Letting Go of Stability, I Found Clarity

by | Nov 3, 2015 | awareness & reflection

 

 

I let go of everything I thought I was.

 

It was extraordinarily liberating, simply just being. Everything in life somehow comfortably fell into the exact places that they were always meant to be. I experienced the purest meaning of serenity.

 

I felt free. I was free.

 

And then anxiety and my unwillingness to commit stole this moment from me.

I found myself scrambling. Stumbling over my two left feet. Grasping for a stable future. The one that I had perfectly constructed. The path that was laid neatly in front of me. That is, until I tore it all apart.

I molded a future that embodied the American dream. It would be stable, somewhat boring, but it would be comfortable. Clean, and unlikely to slip away from me. I played it safe. Really safe. I had a secure business degree with an information technology background, and I had critically constructed my resume. I went after careers where I saw growth potential, and companies with offices all over the country that would ease my worries of ever having to deal with a long distance relationship. I had been preparing myself for this future, deliberately reducing any risk of failure and disappointment. I made it comfortable. And it was easily within my reach, finally giving me the security I had been wishing for my whole life.

 

A life that I chose, that I created. It was mine.

 

But was I shorting myself? It was comfortable, stable. It was easy and tempting.

 

This was my unwillingness to commit. To trust myself in the moment of releasing everything that I knew about myself.

Liberating and devastating. The ability to let go or hold on. Contradicting and complementing decisions, only able to exist with the presence of the other.

 

I had chose to demolish my entire being. And then I was fighting to get it back.

 

Fighting to reduce the risk once again, but with a career path that I believed would put my mind at ease. I’m infatuated by psychology and the science around how our minds work. In an attempt to grasp once again for that stability, I put a ton of pressure on myself to apply to graduate schools. All of the programs I reviewed were not exactly suited towards my particular interests. The programs were conventional with curriculum designed for the average psychology career. I didn’t want the average psychology career.

I was uncomfortable with unconventional, which forced me into the exact position I was in before. I was still reaching for that stability when I had already once been aware of its hindering position in my life.

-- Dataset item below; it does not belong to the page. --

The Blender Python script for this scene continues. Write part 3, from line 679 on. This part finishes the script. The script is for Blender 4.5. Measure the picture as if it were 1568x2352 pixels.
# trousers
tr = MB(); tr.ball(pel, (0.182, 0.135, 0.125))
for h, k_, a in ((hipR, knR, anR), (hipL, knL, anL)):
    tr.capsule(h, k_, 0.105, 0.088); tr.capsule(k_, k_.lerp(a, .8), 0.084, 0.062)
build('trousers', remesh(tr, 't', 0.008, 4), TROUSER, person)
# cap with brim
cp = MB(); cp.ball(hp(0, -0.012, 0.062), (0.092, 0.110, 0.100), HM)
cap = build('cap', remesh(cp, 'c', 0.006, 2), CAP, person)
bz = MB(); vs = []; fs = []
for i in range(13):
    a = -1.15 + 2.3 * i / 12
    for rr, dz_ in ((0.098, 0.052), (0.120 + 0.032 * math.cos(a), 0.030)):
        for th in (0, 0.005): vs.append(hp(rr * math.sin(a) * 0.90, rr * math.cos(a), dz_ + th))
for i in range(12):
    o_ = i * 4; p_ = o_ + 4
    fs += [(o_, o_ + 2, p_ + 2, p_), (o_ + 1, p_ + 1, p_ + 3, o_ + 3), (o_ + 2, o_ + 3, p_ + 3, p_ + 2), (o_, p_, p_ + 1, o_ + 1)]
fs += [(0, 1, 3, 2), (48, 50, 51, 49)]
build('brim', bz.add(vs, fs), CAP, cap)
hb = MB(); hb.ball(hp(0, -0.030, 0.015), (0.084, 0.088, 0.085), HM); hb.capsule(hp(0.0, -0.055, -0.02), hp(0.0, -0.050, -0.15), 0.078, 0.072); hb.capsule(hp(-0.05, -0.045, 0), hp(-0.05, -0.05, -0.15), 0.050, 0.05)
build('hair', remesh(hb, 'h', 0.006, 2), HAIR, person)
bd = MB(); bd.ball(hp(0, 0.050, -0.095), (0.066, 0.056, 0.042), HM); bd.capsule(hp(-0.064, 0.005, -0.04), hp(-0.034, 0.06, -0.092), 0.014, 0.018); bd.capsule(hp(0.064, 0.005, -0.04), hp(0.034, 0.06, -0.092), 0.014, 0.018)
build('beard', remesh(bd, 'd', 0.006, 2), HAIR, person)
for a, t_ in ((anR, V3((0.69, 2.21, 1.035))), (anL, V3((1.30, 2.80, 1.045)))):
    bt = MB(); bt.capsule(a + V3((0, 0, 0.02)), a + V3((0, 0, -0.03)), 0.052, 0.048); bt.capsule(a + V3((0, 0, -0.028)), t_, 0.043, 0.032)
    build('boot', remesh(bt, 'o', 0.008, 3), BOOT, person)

I’m becoming more at peace with the unknown, calm with the unplanned future. Comfort is not an area of growth, and I want to be avidly curious, continuously challenging myself.
A conventional path is not for me for mostly one reason.
It would not allow me to serve my purpose wholeheartedly.

 

There’s a reason and a why that I am writing this. That I have created this space. That I am here in this moment, alive, sharing my thoughts. Sharing the thoughts of others. I can’t possibly know it in its entirety. Time will tell and mold it into what it was always truly meant to be. But I am here now for a reason, connecting with you through my words. Connecting with myself in this moment.

 

This has meaning. I want to live with meaning.

 

I have never in my life felt such an intense awareness of living and being. I have been deaf to understanding. Silencing the necessary embrace of the present moment. Life is meant to be a whirlwind, non-linear experience. Yet, I had constructed a future path of linearity. Only which would leave me with disappointment from any unexpected turns, and hindered growth from sidestepping challenges with potential failures that strayed from linearity.

 

I want to appreciate the dark, the destructive, the difficult. The whirlwind of life.

With this, I choose to let go of my grasp on a stable, linear future. I choose to embrace my ability to craft meaning into my now, while riding the waves of life.

 

By letting go of stability, and any preset self-definitions and directions,

I found clarity. I found myself.

 

Here. Raw, consistently unfinished work. And I became at peace. Peace with what is and is not. The only definite truth of that which I am alive. At least I believe to be, so I plan on taking advantage of it. I am able to let go of the internal tension from my continuous battle against anything that poses risk. Be at ease with the imperfections that I typically would continue to polish in discontentment.

 

I’m destined to believe there is beauty in every difficult and devastating thing in this world. The cycle of understanding does not contain a satisfied end goal. Yes, I understand and believe in these philosophies, but tomorrow I may struggle to grasp this truth. My understanding may fade and irrational thoughts may flood my mind. I am a conditioned human, and these beliefs take work to incorporate into my entire being. However, I vow to remain continually curious, constantly relearning and reaffirming myself and this world. This is an ongoing cycle, of reflection and understanding, of life.

 

The human existence is a remarkable thing.
We can learn to let go, giving us the grasp of understanding that we need.

That these thoughts, this world, ourselves,
are impermanent. Our future is not definite.

And it can be a very frightening, but liberating feeling.